Obiettivo principale ottenere un consenso su «pause umanitarie», che punterebbero a facilitare le consegne di aiuti a Gaza e il rilascio dei circa 240 ostaggi sequestrati da Hamas, ed evitare l’estendersi del conflitto. Israele ha finora respinto le proposte statunitensi di pause umanitarie e Blinken, prima di lasciare Ankara, ha sintetizzato lo stato dell’arte sul tema parlando di «work in progress», mentre il presidente americano Joe Biden ha avuto un nuovo colloquio telefonico col premier israeliano Benjamin Netanyahu.
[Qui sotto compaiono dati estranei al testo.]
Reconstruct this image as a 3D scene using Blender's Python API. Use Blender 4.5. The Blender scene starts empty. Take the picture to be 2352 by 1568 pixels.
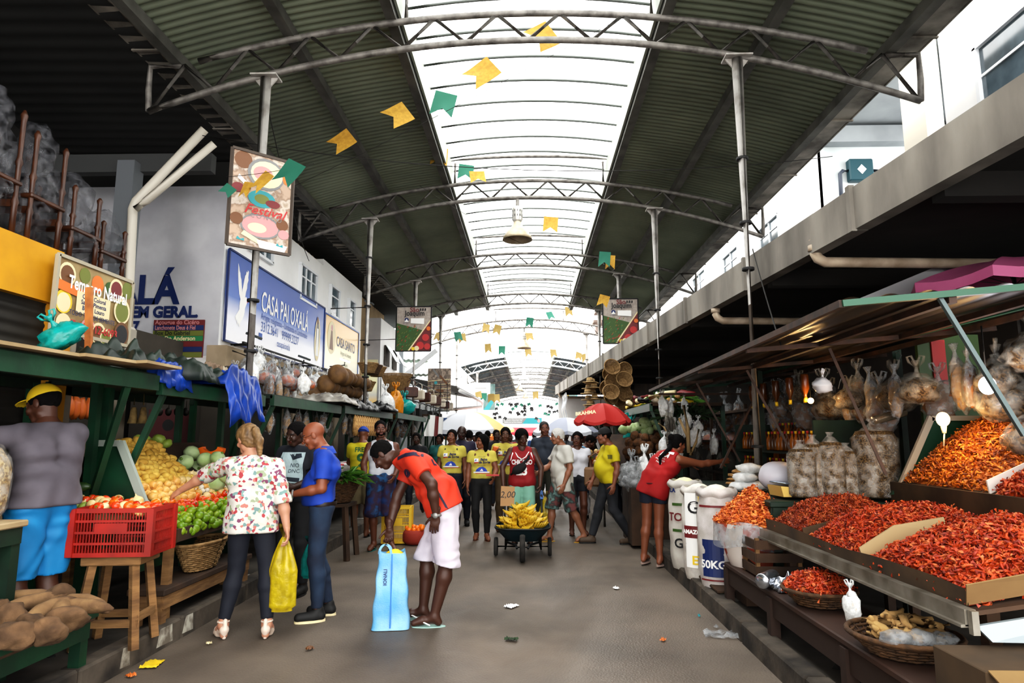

La Turchia, dal canto suo, è tornata a pressare per un cessate il fuoco vero e proprio: una proposta, respinta da Tel Aviv, su cui spingono anche diversi Paesi arabi, compresi Giordania ed Egitto, la cui riappacificazione con Israele risale a ben prima degli Accordi di Abramo. Amman ha usato toni duri: «Ogni tentativo o la creazione di condizioni per trasferire i palestinesi da Gaza o dalla Cisgiordania sono una linea rossa e la Giordania li considererà una dichiarazione di guerra», è l’avvertimento lanciato dal premier Bisher al-Khasawneh.

Intanto, l’esercito Usa ha dispiegato un sottomarino con capacità nucleare in Medioriente, una mossa considerata dall’Idf un elemento di deterrenza.